GIVEN REQUEST — In the listing below, count the lines with "scene" and report only the figure.

— begin SUPPLIED MATERIAL —

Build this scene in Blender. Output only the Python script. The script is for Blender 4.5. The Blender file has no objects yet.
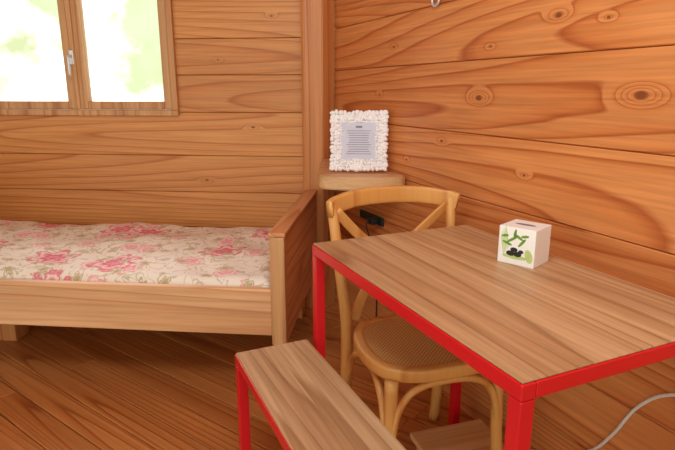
import bpy, bmesh, math, random
from mathutils import Vector, Matrix
random.seed(4)
S=bpy.context.scene
S.view_settings.view_transform='Standard'
H=1.22
# ---------------------------------------------------------------- materials
def lin(c):
    return tuple(((x/255)/12.92 if x/255<=.04045 else ((x/255+.055)/1.055)**2.4) for x in c)+(1,)
class NT:
    def __init__(s,name):
        s.m=bpy.data.materials.new(name); s.m.use_nodes=True
        s.t=s.m.node_tree; s.b=s.t.nodes['Principled BSDF']
    def n(s,typ,**k):
        x=s.t.nodes.new(typ)
        for a,v in k.items(): setattr(x,a,v)
        return x
    def l(s,a,b): s.t.links.new(a,b)
    def math(s,op,a,b=None,c=None):
        x=s.n('ShaderNodeMath',operation=op)
        for i,v in enumerate((a,b,c)):
            if v is None: continue
            if isinstance(v,(int,float)): x.inputs[i].default_value=v
            else: s.l(v,x.inputs[i])
        return x.outputs[0]
    def vec(s,op,a,b=None):
        x=s.n('ShaderNodeVectorMath',operation=op)
        for i,v in enumerate((a,b)):
            if v is None: continue
            if isinstance(v,(tuple,list)): x.inputs[i].default_value=v
            else: s.l(v,x.inputs[i])
        return x
    def noise(s,vec,scale,detail=2,rough=.5,dist=0):
        x=s.n('ShaderNodeTexNoise'); s.l(vec,x.inputs['Vector'])
        x.inputs['Scale'].default_value=scale; x.inputs['Detail'].default_value=detail
        x.inputs['Roughness'].default_value=rough; x.inputs['Distortion'].default_value=dist
        return x
    def ramp(s,fac,stops):
        x=s.n('ShaderNodeValToRGB'); s.l(fac,x.inputs[0]); e=x.color_ramp.elements
        while len(e)<len(stops): e.new(.5)
        for i,(p,c) in enumerate(stops): e[i].position=p; e[i].color=c
        return x.outputs[0]
    def mix(s,fac,a,b,mode='MIX'):
        x=s.n('ShaderNodeMix',data_type='RGBA',blend_type=mode)
        for i,v in ((0,fac),(6,a),(7,b)):
            if isinstance(v,(int,float,tuple)): x.inputs[i].default_value=v
            else: s.l(v,x.inputs[i])
        return x.outputs[2]
def plain(name,c,rough=.5,metal=0,var=.06,bump=0.0,scale=30):
    k=NT(name); tc=k.n('ShaderNodeTexCoord')
    nz=k.noise(tc.outputs['Object'],scale,3)
    c=lin(c); d=tuple(x*(1-var*3) for x in c[:3])+(1,)
    k.l(k.mix(nz.outputs[0],d,c),k.b.inputs['Base Color'])
    k.b.inputs['Roughness'].default_value=rough; k.b.inputs['Metallic'].default_value=metal
    if bump:
        b=k.n('ShaderNodeBump'); b.inputs['Strength'].default_value=bump; b.inputs['Distance'].default_value=.003
        k.l(nz.outputs[0],b.inputs['Height']); k.l(b.outputs[0],k.b.inputs['Normal'])
    return k.m
def wood(name,light,mid,dark,axis='X',ringf=22,along=.28,across=3.0,knots=(),rough=.45,fine=.2,tone=.15,blotch=.15,linear=0):
    """grain runs along local `axis`"""
    k=NT(name); tc=k.n('ShaderNodeTexCoord')
    at=k.n('ShaderNodeAttribute',attribute_name='bid')
    bid=at.outputs['Fac']
    rnd=k.n('ShaderNodeTexWhiteNoise',noise_dimensions='1D'); k.l(bid,rnd.inputs['W'])
    off=k.vec('SCALE',rnd.outputs['Color']); off.inputs['Scale'].default_value=9.0
    sc={'X':(along,across,across),'Y':(across,along,across),'Z':(across,across,along)}[axis]
    sf={'X':(2.5,90,90),'Y':(90,2.5,90),'Z':(90,90,2.5)}[axis]
    P=k.vec('MULTIPLY',tc.outputs['Object'],sc)
    P2=k.vec('ADD',P.outputs[0],off.outputs[0])
    f=k.noise(P2.outputs[0],1.0,1.0,.4,.1).outputs[0]
    wob=k.noise(k.vec('MULTIPLY',tc.outputs['Object'],tuple(x*4 for x in sc)).outputs[0],1.3,2).outputs[0]
    f=k.math('ADD',f,k.math('MULTIPLY',wob,.02))
    if linear:
        sp=k.n('ShaderNodeSeparateXYZ'); k.l(tc.outputs['Object'],sp.inputs[0])
        sl=k.math('MULTIPLY',k.math('SUBTRACT',rnd.outputs['Value'],.35),linear*1.6)
        f=k.math('ADD',f,k.math('MULTIPLY',sp.outputs[{'X':2,'Y':0,'Z':0}[axis]],sl))
    core=None
    for (kx,kz,r,a) in knots:
        v=k.vec('SUBTRACT',tc.outputs['Object'],(kx,0,kz))
        v=k.vec('MULTIPLY',v.outputs[0],(1/(r*2.4),0,1/r))
        L=k.vec('LENGTH',v.outputs[0]).outputs['Value']
        g=k.math('POWER',2.718,k.math('MULTIPLY',k.math('MULTIPLY',L,L),-1.0))
        f=k.math('ADD',f,k.math('MULTIPLY',g,a))
        v2=k.vec('SUBTRACT',tc.outputs['Object'],(kx,0,kz)); v2=k.vec('MULTIPLY',v2.outputs[0],(1/(r*.85),0,1/(r*.5)))
        c=k.math('MAXIMUM',k.math('SUBTRACT',1.0,k.vec('LENGTH',v2.outputs[0]).outputs['Value']),0.0)
        core=c if core is None else k.math('ADD',core,c)
    fr=k.math('FRACT',k.math('MULTIPLY',f,ringf))
    L,M,D=lin(light),lin(mid),lin(dark)
    col=k.ramp(fr,[(0,L),(.35,L),(.78,M),(.92,D),(1,L)])
    fn=k.noise(k.vec('MULTIPLY',tc.outputs['Object'],sf).outputs[0],1.0,3,.6).outputs[0]
    fc=k.ramp(fn,[(.3,(1-fine,1-fine*1.15,1-fine*1.3,1)),(.65,(1,1,1,1))])
    col=k.mix(1.0,col,fc,'MULTIPLY')
    tn=k.ramp(rnd.outputs['Value'],[(0,(1-tone,1-tone*1.4,1-tone*1.7,1)),(1,(1.0,1,1,1))])
    col=k.mix(1.0,col,tn,'MULTIPLY')
    bl=k.noise(k.vec('MULTIPLY',tc.outputs['Object'],tuple(x*.8 for x in sc)).outputs[0],1.6,2).outputs[0]
    col=k.mix(1.0,col,k.ramp(bl,[(.3,(1-blotch,1-blotch*1.4,1-blotch*1.6,1)),(.6,(1,1,1,1))]),'MULTIPLY')
    if core is not None:
        col=k.mix(k.math('MINIMUM',k.math('MULTIPLY',core,2.0),.85),col,lin((112,52,24)))
    k.l(col,k.b.inputs['Base Color'])
    k.b.inputs['Roughness'].default_value=rough
    b=k.n('ShaderNodeBump'); b.inputs['Strength'].default_value=.12; b.inputs['Distance'].default_value=.002
    k.l(fn,b.inputs['Height']); k.l(b.outputs[0],k.b.inputs['Normal'])
    return k.m
WLb=((236,170,100),(229,156,84),(206,124,60))
m_wallB=wood('wall_wood_back',*WLb,knots=[(-.32,1.02,.014,.06),(-.6,.72,.014,.06),(-.2,1.6,.012,.05),(-.5,1.38,.010,.05)],ringf=38,along=.13,across=1.8,linear=.9,fine=.24)
m_wallR=wood('wall_wood_right',(236,160,96),(226,142,78),(194,104,52),
   knots=[(1.819,1.208,.026,.11),(1.206,1.194,.022,.10),(1.532,1.425,.018,.07),(.62,1.40,.011,.05),(2.05,.95,.014,.06),(.5,1.2,.011,.05),(1.0,1.03,.012,.05),(.9,1.62,.012,.05),(1.45,.96,.010,.04),(1.7,1.40,.010,.04),(.75,.93,.009,.04),(1.25,1.36,.009,.04),(.35,1.02,.010,.04)],ringf=40,along=.14,across=1.8,linear=.9,fine=.26)
m_ceil=wood('ceiling_wood',*WLb)
m_floor=wood('floor_wood',(216,150,88),(206,134,70),(168,98,50),ringf=18,rough=.33,tone=.30,along=.15,across=5,linear=2.5)
m_bed=wood('bed_pine',(240,194,146),(234,182,130),(214,154,104),ringf=16,tone=.06,rough=.5,across=3,along=.15,linear=1.5)
m_bedY=wood('bed_pine_y',(230,170,118),(222,156,102),(196,128,78),axis='Y',ringf=16,tone=.1,rough=.5,along=.18)
m_win=wood('window_wood',(224,176,122),(214,160,104),(194,136,84),axis='Z',ringf=6,tone=.05,across=6)
m_post=wood('post_wood',(222,152,90),(212,138,74),(188,110,56),axis='Z',ringf=14,tone=.1,along=.15)
m_table=wood('table_top_wood',(208,172,130),(198,158,114),(172,132,92),axis='Y',ringf=7,along=.35,across=7,tone=.12,rough=.42,fine=.30,blotch=.18,linear=3)
m_shelf=wood('shelf_wood',(232,190,138),(222,174,118),(200,146,92),axis='X',ringf=8,tone=.05)
m_chair=wood('chair_beech',(226,168,94),(218,156,82),(200,134,66),axis='Z',ringf=4,tone=.05,rough=.33,fine=.08,blotch=.1)
m_gap=plain('dark_board_gap',(60,28,12),.9)
m_red=plain('red_painted_steel',(214,22,34),.32,0,.04,0,12)
m_white=plain('white_plastic',(235,235,232),.4)
m_metal=plain('handle_metal',(225,225,225),.3,.5)
m_black=plain('black_metal',(24,44,38),.5)
m_lace=plain('white_lace',(250,248,250),.85,0,.02,.3,120)
m_card=plain('card_paper',(218,220,238),.7)
m_ink=plain('ink',(140,136,150),.8)
m_boxw=plain('tissue_carton',(242,242,238),.5,0,.01)
m_green=plain('leaf_print_green',(120,170,50),.6,0,.15,0,80)
m_lgreen=plain('pale_print_green',(200,222,140),.6,0,.1,0,80)
m_stone=plain('stone_print',(38,40,40),.5)
m_pink=plain('ornament_pink',(200,90,100),.5)
k=NT('woven_cane'); tc=k.n('ShaderNodeTexCoord')
ck=k.n('ShaderNodeTexChecker'); ck.inputs['Scale'].default_value=150; k.l(tc.outputs['Object'],ck.inputs['Vector'])
ck.inputs[1].default_value=lin((222,178,114)); ck.inputs[2].default_value=lin((176,128,72))
k.l(ck.outputs[0],k.b.inputs['Base Color']); k.b.inputs['Roughness'].default_value=.6; m_cane=k.m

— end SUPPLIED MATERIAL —

TASK OUTPUT — 2